Disaat itulah Pemerintahan Suharto di tuding oleh kelompok beragama,sebagai pemerintahan sekulair, sehingga telah memicu berbagai perdebatan dan protes, tetapi Pak Harto  tetap pada pendiriannya. Sejarah tidak mulus rupanya, Suharto dituntut mundur oleh berbagai aksi protes Mahasiswa.

Sekarang rezim sudah berganti, iklim politik sudah berubah, tetapi perjuagan mendirikan negara berdasarkan agama itu tetap ada dan bisa di cium, yaitu dengan hadirnya parpol2 Islam seperti PKS, PKB, PAN, dan PPP. Memang  partai-partai tersebut tidak akan secara frontal menolak bedirinya negara yang berdasarkan agama, tetapi kalau terjadi berdiri negara berdasarkan agama karena keberhasilan salah satu partai itu tadi,  tentu partai yang lain ibarat ikan di lempar ke sungai, ia akan berenang kesana kemari dan menari menari juga di habitatnya.

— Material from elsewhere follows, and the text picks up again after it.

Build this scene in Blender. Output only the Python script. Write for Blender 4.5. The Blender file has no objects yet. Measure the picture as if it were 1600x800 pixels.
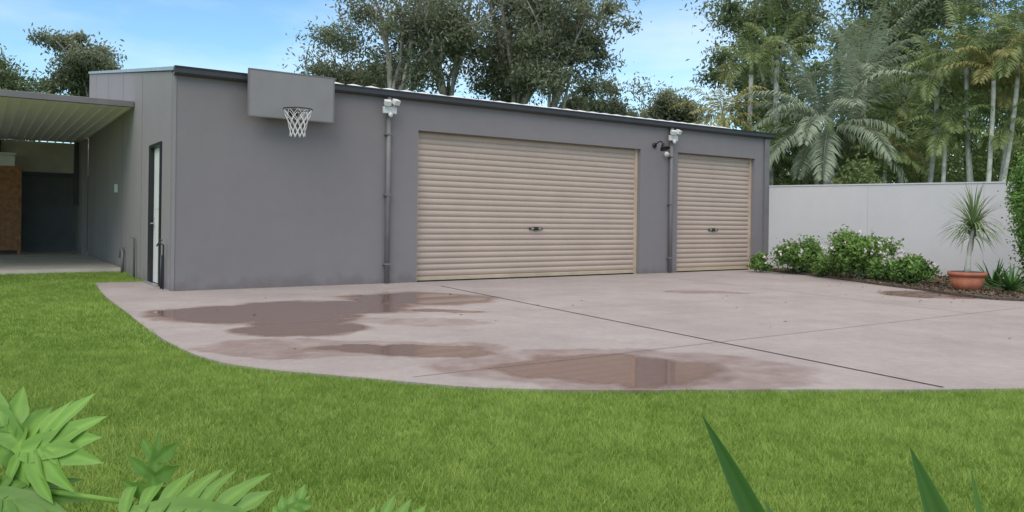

Sebagai catatan bahwa raihan suara kumulatif dari partai2 islam mulai sejak Pemilu 1955 hingga Pemilu 2014, tdk pernah lebih dari 33%, begitu juga Partai Yg nasionalis a’la PDI-P, raihan suaranya sekitar 20%.Selebihnya swing voters.

Pertanyaan nya apakah mau negara berdasarkan agama atau sekulair? Nah, sekarang iklim berpolitik sudah ditetapkan “berdemokrasi” dan sangat liberal sekali,  jadi silahkan saling berjuang and try to win people hearts, sebagai pemegang kedaulatan.

One thought on “Indonesia Negara Sekulair atau Negara Berdasarkan Agama?

  1. Indonesia Bukan Negara Agama dan Bukan Negara Sekuler

    Mahkamah Konstitusi (MK) Republik Indonesia mengadakan “Temu Wicara” dengan para pemimpin gereja dan lembaga pelayanan Kristiani mengenai Pancasila dan Konstitusi, sebagai kerjasama MK dengan Institut Leimena. Acara yang berlangsung di Hotel Sultan – Jakarta (19-21 Februari 2010) ini dihadiri oleh 187 peserta, yang mayoritasnya adalah para pimpinan teras sinode gereja dan lembaga pelayanan Kristiani dari 30 propinsi di Indonesia.  Edisi ini khusus mengangkat laporan Temu Wicara tersebut.

    Akibat Orde Baru, orang bosan dengan istilah ‘Pancasila’ karena penggunaannya yang berlebihan, mulai dari ekonomi Pancasila hingga sepakbola Pancasila. Tapi di jaman Reformasi ini, Pancasila kembali menjadi sesuatu yang sangat penting karena Indonesia adalah salah satu negara demokrasi terbesar di dunia yang membangun negara di tengah kemajemukan. Demikian dikatakan oleh Prof. Dr. Mahfud, M.D., Ketua MK  dalam pidato pembukaan Temu Wicara ini.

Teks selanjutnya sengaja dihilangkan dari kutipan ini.